Der Wald soll für Sandrasen weichen – Gemeinderat stimmte für Ausweisung der Fläche "Brühlwegdüne"

01.07.2019 UPDATE: 02.07.2019 06:00 Uhr 2 Minuten, 31 Sekunden

Auf der aktuell noch dicht bewaldeten Fläche südlich der Landesstraße L598 wird sich vieles ändern: Das geplante Naturschutzgebiet "Brühlwegdüne" gilt als einmaliges Projekt. Foto: Alex

Von Lukas Werthenbach

Sandhausen. Fast bis in die Eiszeit reicht die Vorgeschichte dieses einzigartigen Naturschutz-Projekts zurück: Der Gemeinderat hat in seiner jüngsten Sitzung einstimmig der Ausweisung des 32 Hektar großen Naturschutzgebiets "Brühlwegdüne" zugestimmt. Die Ursache dieses Beschlusses liegt zwar keine Jahrtausende, aber bereits eine Weile zurück: Die Gemeinde hatte sich im Jahr 2015 per Ratsbeschluss zur Umsetzung einer ökologischen Ausgleichsmaßnahme für den Nicht-Rückbau der Landesstraße L600 verpflichtet (siehe "Hintergrund").
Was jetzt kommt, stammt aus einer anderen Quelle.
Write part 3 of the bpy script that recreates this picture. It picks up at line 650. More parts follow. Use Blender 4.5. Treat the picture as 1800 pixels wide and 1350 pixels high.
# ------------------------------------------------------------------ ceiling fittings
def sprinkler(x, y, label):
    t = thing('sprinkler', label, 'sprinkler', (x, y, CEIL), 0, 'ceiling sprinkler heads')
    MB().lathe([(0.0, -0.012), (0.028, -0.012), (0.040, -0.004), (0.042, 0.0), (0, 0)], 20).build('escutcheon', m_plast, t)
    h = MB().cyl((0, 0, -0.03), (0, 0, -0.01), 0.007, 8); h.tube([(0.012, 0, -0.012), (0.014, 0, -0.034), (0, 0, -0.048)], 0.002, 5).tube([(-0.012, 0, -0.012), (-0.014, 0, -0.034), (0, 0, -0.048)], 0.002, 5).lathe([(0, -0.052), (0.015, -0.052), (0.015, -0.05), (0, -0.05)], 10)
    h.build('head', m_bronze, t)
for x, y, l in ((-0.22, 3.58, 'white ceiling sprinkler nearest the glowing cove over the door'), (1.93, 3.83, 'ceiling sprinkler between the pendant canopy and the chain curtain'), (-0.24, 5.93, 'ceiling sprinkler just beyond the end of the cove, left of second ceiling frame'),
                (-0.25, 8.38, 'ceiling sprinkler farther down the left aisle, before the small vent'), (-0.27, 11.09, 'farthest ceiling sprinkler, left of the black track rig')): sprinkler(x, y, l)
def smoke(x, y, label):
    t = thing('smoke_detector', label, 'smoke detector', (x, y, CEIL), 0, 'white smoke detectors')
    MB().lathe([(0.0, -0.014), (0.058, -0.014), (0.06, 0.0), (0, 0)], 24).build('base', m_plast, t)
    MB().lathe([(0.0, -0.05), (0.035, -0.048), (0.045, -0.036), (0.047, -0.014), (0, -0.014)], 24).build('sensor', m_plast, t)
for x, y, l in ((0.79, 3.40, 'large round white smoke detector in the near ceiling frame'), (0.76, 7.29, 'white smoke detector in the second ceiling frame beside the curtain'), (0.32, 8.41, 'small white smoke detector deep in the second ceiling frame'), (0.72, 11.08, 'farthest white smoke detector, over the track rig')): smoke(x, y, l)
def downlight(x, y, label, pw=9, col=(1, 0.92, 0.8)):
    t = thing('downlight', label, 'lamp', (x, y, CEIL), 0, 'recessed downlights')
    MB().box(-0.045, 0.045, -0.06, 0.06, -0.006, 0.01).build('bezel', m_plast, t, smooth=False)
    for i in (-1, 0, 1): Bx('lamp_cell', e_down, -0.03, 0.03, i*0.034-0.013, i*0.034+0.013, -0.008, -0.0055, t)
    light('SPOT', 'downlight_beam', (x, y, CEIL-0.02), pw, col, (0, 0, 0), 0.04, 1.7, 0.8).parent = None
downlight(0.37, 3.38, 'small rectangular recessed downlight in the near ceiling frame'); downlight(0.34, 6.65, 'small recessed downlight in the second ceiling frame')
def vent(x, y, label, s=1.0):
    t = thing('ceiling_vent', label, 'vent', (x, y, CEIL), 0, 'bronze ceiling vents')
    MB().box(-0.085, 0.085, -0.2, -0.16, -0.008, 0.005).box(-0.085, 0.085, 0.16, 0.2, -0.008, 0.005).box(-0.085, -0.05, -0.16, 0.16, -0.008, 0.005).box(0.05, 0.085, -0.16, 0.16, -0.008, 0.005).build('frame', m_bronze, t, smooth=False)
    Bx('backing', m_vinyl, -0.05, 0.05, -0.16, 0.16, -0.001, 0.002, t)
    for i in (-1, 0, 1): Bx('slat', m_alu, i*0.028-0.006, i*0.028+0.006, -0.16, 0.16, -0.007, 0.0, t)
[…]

Eine kartografische Darstellung des geplanten Naturschutzgebiets. Grafik: RNZ-Repro

"Das Gebiet liegt südlich der L598, verläuft von Nord nach Süd und schließt im Osten an Leimen-St. Ilgen und die Bahnlinie an", erklärte Ortsbaumeister Michael Schirok im Räterund. Das derzeit noch vollständig bewaldete Gebiet soll zum Lebensraum für seltene, teils gefährdete Tier- und Pflanzenarten werden. Das funktioniert naturgemäß nicht von heute auf morgen. Geplant sind mehrere Phasen in einem Zeitraum von insgesamt 20 Jahren. In diesem sollen sogenannte Steppen-Kiefernwälder und Sandrasen- sowie Sandheidenflächen entwickelt werden. "Es handelt sich dabei um ein Entwicklungs-Naturschutzgebiet, bei dem bestimmte Arten nicht einfach nur geschützt werden. Sondern die Fläche hat ein besonderes Potenzial, Lebensräume überhaupt erst neu zu entwickeln", sagte Schirok. Insbesondere in Bezug auf den Sandrasen gebe es bundesweit nur "ganz wenige Standorte" mit ähnlich hochwertigen Voraussetzungen. Als "Sandrasen-Fan" gab sich in der Ratssitzung Bürgermeister Georg Kletti zu erkennen; er bezeichnete das geplante Naturschutzgebiet als "Jahrtausendprojekt".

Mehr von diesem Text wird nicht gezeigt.